Status: Normative — authoritative statement of what aegis-lab is and what it is permitted to do.
Operational reference: aegis-ops/hosts/aegis-lab/ (private).
Purpose
aegis-lab is a laboratory environment for AEGIS development, controlled experimentation, and the first AEGIS-governed deployment. It is not production infrastructure. It exists to let the AEGIS Initiative:
- Run AEGIS runtime components against real agent workloads on real hardware.
- Reproduce the failure modes catalogued by studies like Agents of Chaos (Shapira et al., 2026) with AEGIS governance at the execution boundary, and observe whether that governance actually prevents them.
- Stage the reference deployment pattern (RDP-03) end-to-end before anything graduates to a production environment.
- Document decisions in sufficient detail that the environment is reproducible, auditable, and safe to reason about months later.
Design principles
These principles have governed the host since the original aegis-origin checkpoint in February 2026.
- Explain-first, stepwise configuration. No capability is added without a written reason. No change happens faster than it can be documented.
- Hardware stability before software complexity. Firmware, BIOS, and storage decisions favour debuggability and reversibility over optimization.
- Explicit deferral of risky operations. Items that are not yet implemented are enumerated, not omitted. “We haven’t done X yet” is a design statement, not an oversight.
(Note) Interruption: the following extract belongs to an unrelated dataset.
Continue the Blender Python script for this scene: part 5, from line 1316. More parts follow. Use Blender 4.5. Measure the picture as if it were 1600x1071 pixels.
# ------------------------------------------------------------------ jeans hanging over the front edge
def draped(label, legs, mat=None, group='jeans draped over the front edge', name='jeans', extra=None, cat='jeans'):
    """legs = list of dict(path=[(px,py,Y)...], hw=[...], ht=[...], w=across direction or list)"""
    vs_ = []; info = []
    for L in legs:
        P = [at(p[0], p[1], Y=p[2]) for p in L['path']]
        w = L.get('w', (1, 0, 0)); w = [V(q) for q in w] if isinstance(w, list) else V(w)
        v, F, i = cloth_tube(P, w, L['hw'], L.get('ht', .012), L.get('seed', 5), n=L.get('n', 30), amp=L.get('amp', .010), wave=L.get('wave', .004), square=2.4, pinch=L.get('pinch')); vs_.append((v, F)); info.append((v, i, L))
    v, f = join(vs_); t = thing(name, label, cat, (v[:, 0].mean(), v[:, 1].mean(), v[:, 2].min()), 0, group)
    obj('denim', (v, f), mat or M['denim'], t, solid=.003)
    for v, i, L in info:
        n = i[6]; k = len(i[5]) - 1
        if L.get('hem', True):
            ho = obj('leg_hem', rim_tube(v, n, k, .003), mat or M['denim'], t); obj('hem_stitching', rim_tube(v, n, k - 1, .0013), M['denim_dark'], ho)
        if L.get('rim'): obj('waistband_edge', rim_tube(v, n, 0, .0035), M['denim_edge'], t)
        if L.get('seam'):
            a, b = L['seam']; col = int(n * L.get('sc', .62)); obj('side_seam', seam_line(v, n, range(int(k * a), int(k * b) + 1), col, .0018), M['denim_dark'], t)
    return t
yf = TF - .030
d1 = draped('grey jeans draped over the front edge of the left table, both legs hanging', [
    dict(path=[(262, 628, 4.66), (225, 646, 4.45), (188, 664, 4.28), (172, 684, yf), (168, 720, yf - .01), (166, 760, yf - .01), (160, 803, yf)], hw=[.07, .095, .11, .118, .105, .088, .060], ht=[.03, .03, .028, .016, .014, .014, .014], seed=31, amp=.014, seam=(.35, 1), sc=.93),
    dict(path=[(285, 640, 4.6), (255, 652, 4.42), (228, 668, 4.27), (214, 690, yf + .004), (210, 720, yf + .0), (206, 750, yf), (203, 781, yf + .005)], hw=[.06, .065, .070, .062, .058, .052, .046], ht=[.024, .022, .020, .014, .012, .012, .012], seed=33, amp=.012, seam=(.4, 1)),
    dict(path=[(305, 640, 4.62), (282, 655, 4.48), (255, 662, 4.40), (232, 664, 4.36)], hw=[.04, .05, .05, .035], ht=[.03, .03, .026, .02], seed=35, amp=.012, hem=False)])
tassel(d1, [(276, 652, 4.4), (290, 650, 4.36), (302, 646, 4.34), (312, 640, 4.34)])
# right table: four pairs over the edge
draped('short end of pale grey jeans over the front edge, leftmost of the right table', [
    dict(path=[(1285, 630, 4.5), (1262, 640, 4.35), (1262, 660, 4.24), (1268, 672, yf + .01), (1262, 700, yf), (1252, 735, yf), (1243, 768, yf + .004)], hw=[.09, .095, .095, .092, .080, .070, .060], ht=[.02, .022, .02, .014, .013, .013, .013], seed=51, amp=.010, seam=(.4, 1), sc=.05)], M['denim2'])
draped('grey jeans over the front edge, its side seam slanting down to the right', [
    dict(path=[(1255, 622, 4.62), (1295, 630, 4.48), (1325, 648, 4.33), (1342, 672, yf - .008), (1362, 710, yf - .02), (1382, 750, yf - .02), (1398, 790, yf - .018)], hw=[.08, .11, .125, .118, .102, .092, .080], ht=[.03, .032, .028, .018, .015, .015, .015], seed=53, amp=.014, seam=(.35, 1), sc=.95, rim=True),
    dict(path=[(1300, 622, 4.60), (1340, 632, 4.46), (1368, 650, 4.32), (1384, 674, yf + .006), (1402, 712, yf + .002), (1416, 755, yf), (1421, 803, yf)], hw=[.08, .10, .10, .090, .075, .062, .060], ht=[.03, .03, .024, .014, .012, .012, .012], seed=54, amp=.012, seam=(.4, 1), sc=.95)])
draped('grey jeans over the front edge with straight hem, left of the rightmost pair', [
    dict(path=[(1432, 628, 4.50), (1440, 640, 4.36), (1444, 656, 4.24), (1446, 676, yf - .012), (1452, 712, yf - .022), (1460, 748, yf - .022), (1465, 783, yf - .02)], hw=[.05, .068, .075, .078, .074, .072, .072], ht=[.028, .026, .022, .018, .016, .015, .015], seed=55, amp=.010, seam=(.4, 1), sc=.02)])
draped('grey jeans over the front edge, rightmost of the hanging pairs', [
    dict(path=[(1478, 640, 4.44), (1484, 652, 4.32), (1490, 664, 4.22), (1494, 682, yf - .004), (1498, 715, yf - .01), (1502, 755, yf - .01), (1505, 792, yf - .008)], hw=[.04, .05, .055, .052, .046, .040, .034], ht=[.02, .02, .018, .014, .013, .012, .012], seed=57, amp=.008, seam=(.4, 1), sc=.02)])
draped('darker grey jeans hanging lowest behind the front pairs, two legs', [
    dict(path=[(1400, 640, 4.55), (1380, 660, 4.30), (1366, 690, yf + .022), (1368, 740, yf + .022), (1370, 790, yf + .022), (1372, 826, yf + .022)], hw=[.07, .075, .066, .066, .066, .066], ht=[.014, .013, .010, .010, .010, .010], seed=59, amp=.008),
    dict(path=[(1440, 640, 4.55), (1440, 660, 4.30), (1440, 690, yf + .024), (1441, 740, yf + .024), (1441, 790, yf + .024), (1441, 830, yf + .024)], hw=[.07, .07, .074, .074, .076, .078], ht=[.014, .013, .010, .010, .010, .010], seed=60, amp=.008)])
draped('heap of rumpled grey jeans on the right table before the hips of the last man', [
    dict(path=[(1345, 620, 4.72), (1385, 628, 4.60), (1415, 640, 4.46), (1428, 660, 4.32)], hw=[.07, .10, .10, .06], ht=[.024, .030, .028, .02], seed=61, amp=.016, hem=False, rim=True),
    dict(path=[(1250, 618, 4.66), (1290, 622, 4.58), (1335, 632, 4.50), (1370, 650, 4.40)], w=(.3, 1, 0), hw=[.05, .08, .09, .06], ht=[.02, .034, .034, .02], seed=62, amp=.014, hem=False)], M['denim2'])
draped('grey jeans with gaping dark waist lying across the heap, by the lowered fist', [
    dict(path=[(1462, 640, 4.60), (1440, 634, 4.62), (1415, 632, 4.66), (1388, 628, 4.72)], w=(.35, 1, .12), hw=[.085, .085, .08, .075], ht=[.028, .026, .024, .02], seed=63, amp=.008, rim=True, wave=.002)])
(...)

- Two-tier admin model. Human operators (
finnoybu) and AI-driven operators (aegis-prime) are separate accounts with separate audit trails. Neither account inherits the other’s authority implicitly. - Mediation-only until proven otherwise. The host’s runtime directories require any AI-initiated action to pass through AEGIS governance before reaching infrastructure.
Repository split
| Repository | Role for aegis-lab |
|---|---|
aegis-labs (this repo) | Research rationale, safety posture, deferral record, design decisions |
aegis-ops | Operational specifications: hardware inventory, firmware, OS install, network |
aegis | ADRs that formalize architectural decisions derived from lab work |
aegis-core | Runtime code that runs on this host |
When a statement here disagrees with aegis-ops/hosts/aegis-lab/, the ops repo wins. This page records why decisions were made; ops records what the system is.
Change policy
Any of the following must be reflected in both the labs and ops directories before the change is considered complete:
- Firmware or BIOS changes
- Storage reconfiguration (ZFS creation, SSD mirroring, partition changes)
- User or privilege model changes
- Execution enablement or capability expansion beyond the mediation-only baseline
- GPU compute enablement
If the system changes and the docs don’t, the docs are wrong.
Philosophy
If it isn’t documented, it didn’t happen.
If it isn’t intentional, it isn’t allowed.
Inherited from the original aegis-origin lab docs (2026-02) and preserved here because the premise still holds: AEGIS development on this host proceeds deliberately, safely, and reversibly, or it does not proceed.
First governed deployment (2026-06-15)
The host crossed the line it was built to approach: it now runs an active
AEGIS-governed deployment — a self-hosted coding/knowledge assistant where a
local model (qwen3-coder:30b) operates under AGP-1, every tool call mediated
and audited, the policy and capability registries frozen so the running
agent cannot widen its own authority. This is the “first AEGIS-governed
deployment” named in the Purpose above, now real.
This advances the mediation-only baseline for a scoped set of components,
authorized by the operator (finnoybu) on 2026-06-15. Per the change policy,
the capability expansions it required — GPU compute enablement, execution
enablement beyond the mediation-only baseline, Docker reinstatement, and the
aegis-prime docker group membership — are recorded in both repos:
- Operational “what”:
aegis-ops/hosts/aegis-lab/aegis-assistant.md(private) — runtime, models, network changes, cron, and the deployment changelog. - Safety posture: the sandbox is enforced at two layers (AGP-1 policy + execution-layer path containment), with a documented known-limitation — governance mediates the tool boundary, not syscalls, so “no network” is a governance + audit guarantee, not a hard jail. Syscall-level containment is the next step if the agent’s scope widens.
The governing premise from the Philosophy section still holds: this proceeded deliberately, safely, and reversibly, fully documented, or it would not have proceeded.
Hardware summary
The lab runs on dual Xeon Silver 4116 CPUs (48 threads), 256 GB RAM, and two NVIDIA RTX 5060 Ti GPUs (Blackwell GB206, 16 GB GDDR7 each — 32 GB aggregate VRAM), on Debian 13. Full inventory and firmware state lives in the ops repo. The hardware profile is what made the bare-metal benchmark numbers reproducible — every number from Round 1 was measured on this host.